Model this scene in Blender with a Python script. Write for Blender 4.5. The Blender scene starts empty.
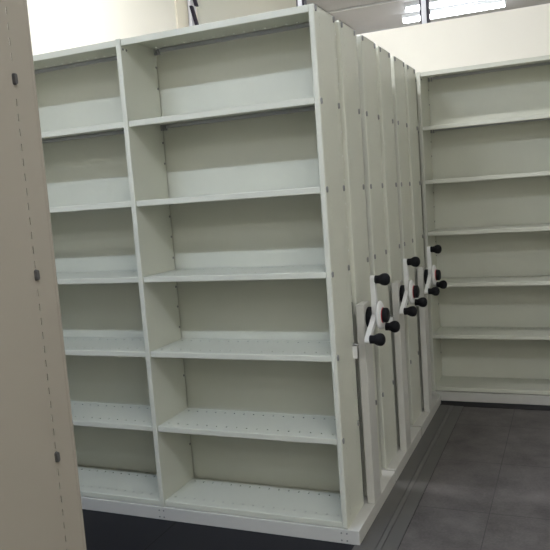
import bpy, bmesh, math
from mathutils import Vector, Matrix

S = bpy.context.scene
C = S.collection

# ------------------------------------------------------------------ camera
cam_data = bpy.data.cameras.new('camera')
cam = bpy.data.objects.new('camera', cam_data)
C.objects.link(cam)
yaw, pitch, roll = 0.4051, -0.1131, -0.0736
F = Vector((-math.sin(yaw)*math.cos(pitch), math.cos(yaw)*math.cos(pitch), math.sin(pitch)))
R0 = Vector((math.cos(yaw), math.sin(yaw), 0))
U0 = R0.cross(F)
Rv = R0*math.cos(roll) + U0*math.sin(roll)
Uv = -R0*math.sin(roll) + U0*math.cos(roll)
m = Matrix((Rv, Uv, -F)).transposed().to_4x4()
m.translation = Vector((0.8994, -2.6665, 1.4797))
cam.matrix_world = m
cam_data.sensor_width = 36
cam_data.sensor_height = 36
cam_data.lens = 703.8/550*36
cam_data.clip_start = 0.02
S.camera = cam

# ------------------------------------------------------------------ world, exposure
w = bpy.data.worlds.new('world')
S.world = w
w.use_nodes = True
w.node_tree.nodes['Background'].inputs[0].default_value = (0.9, 0.95, 1, 1)
w.node_tree.nodes['Background'].inputs[1].default_value = 0.05
S.view_settings.view_transform = 'Standard'
S.view_settings.look = 'None'
S.view_settings.gamma = 1
S.view_settings.use_curve_mapping = False
S.view_settings.exposure = 0.08

LAMP_POWER = 34.0
TUBE_GLOW = 20.0

# ------------------------------------------------------------------ materials
def mat(name, col, rough=0.5, spec=0.4, metal=0.0, var=0.04, scale=6.0, bump=0.0, bscale=300.0, emit=None, estr=0):
    mt = bpy.data.materials.new(name)
    mt.use_nodes = True
    nt = mt.node_tree
    b = nt.nodes['Principled BSDF']
    b.inputs['Roughness'].default_value = rough
    b.inputs['Specular IOR Level'].default_value = spec
    b.inputs['Metallic'].default_value = metal
    tc = nt.nodes.new('ShaderNodeTexCoord')
    no = nt.nodes.new('ShaderNodeTexNoise')
    no.inputs['Scale'].default_value = scale
    no.inputs['Detail'].default_value = 4
    nt.links.new(tc.outputs['Object'], no.inputs['Vector'])
    mx = nt.nodes.new('ShaderNodeMix')
    mx.data_type = 'RGBA'
    mx.inputs[6].default_value = tuple(c*(1-var) for c in col) + (1,)
    mx.inputs[7].default_value = tuple(min(1, c*(1+var)) for c in col) + (1,)
    nt.links.new(no.outputs['Fac'], mx.inputs[0])
    nt.links.new(mx.outputs[2], b.inputs['Base Color'])
    if bump:
        n2 = nt.nodes.new('ShaderNodeTexNoise')
        n2.inputs['Scale'].default_value = bscale
        nt.links.new(tc.outputs['Object'], n2.inputs['Vector'])
        bp = nt.nodes.new('ShaderNodeBump')
        bp.inputs['Strength'].default_value = bump
        bp.inputs['Distance'].default_value = 0.001
        nt.links.new(n2.outputs['Fac'], bp.inputs['Height'])
        nt.links.new(bp.outputs['Normal'], b.inputs['Normal'])
    if emit:
        b.inputs['Emission Color'].default_value = emit + (1,)
        b.inputs['Emission Strength'].default_value = estr
    return mt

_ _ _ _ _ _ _

**Requirements**
Reproduce the data word for word, excluding its pictures.

**Task output**
Model this scene in Blender with a Python script. Write for Blender 4.5. The Blender scene starts empty.
import bpy, bmesh, math
from mathutils import Vector, Matrix

S = bpy.context.scene
C = S.collection

# ------------------------------------------------------------------ camera
cam_data = bpy.data.cameras.new('camera')
cam = bpy.data.objects.new('camera', cam_data)
C.objects.link(cam)
yaw, pitch, roll = 0.4051, -0.1131, -0.0736
F = Vector((-math.sin(yaw)*math.cos(pitch), math.cos(yaw)*math.cos(pitch), math.sin(pitch)))
R0 = Vector((math.cos(yaw), math.sin(yaw), 0))
U0 = R0.cross(F)
Rv = R0*math.cos(roll) + U0*math.sin(roll)
Uv = -R0*math.sin(roll) + U0*math.cos(roll)
m = Matrix((Rv, Uv, -F)).transposed().to_4x4()
m.translation = Vector((0.8994, -2.6665, 1.4797))
cam.matrix_world = m
cam_data.sensor_width = 36
cam_data.sensor_height = 36
cam_data.lens = 703.8/550*36
cam_data.clip_start = 0.02
S.camera = cam

# ------------------------------------------------------------------ world, exposure
w = bpy.data.worlds.new('world')
S.world = w
w.use_nodes = True
w.node_tree.nodes['Background'].inputs[0].default_value = (0.9, 0.95, 1, 1)
w.node_tree.nodes['Background'].inputs[1].default_value = 0.05
S.view_settings.view_transform = 'Standard'
S.view_settings.look = 'None'
S.view_settings.gamma = 1
S.view_settings.use_curve_mapping = False
S.view_settings.exposure = 0.08

LAMP_POWER = 34.0
TUBE_GLOW = 20.0

# ------------------------------------------------------------------ materials
def mat(name, col, rough=0.5, spec=0.4, metal=0.0, var=0.04, scale=6.0, bump=0.0, bscale=300.0, emit=None, estr=0):
    mt = bpy.data.materials.new(name)
    mt.use_nodes = True
    nt = mt.node_tree
    b = nt.nodes['Principled BSDF']
    b.inputs['Roughness'].default_value = rough
    b.inputs['Specular IOR Level'].default_value = spec
    b.inputs['Metallic'].default_value = metal
    tc = nt.nodes.new('ShaderNodeTexCoord')
    no = nt.nodes.new('ShaderNodeTexNoise')
    no.inputs['Scale'].default_value = scale
    no.inputs['Detail'].default_value = 4
    nt.links.new(tc.outputs['Object'], no.inputs['Vector'])
    mx = nt.nodes.new('ShaderNodeMix')
    mx.data_type = 'RGBA'
    mx.inputs[6].default_value = tuple(c*(1-var) for c in col) + (1,)
    mx.inputs[7].default_value = tuple(min(1, c*(1+var)) for c in col) + (1,)
    nt.links.new(no.outputs['Fac'], mx.inputs[0])
    nt.links.new(mx.outputs[2], b.inputs['Base Color'])
    if bump:
        n2 = nt.nodes.new('ShaderNodeTexNoise')
        n2.inputs['Scale'].default_value = bscale
        nt.links.new(tc.outputs['Object'], n2.inputs['Vector'])
        bp = nt.nodes.new('ShaderNodeBump')
        bp.inputs['Strength'].default_value = bump
        bp.inputs['Distance'].default_value = 0.001
        nt.links.new(n2.outputs['Fac'], bp.inputs['Height'])
        nt.links.new(bp.outputs['Normal'], b.inputs['Normal'])
    if emit:
        b.inputs['Emission Color'].default_value = emit + (1,)
        b.inputs['Emission Strength'].default_value = estr
    return mt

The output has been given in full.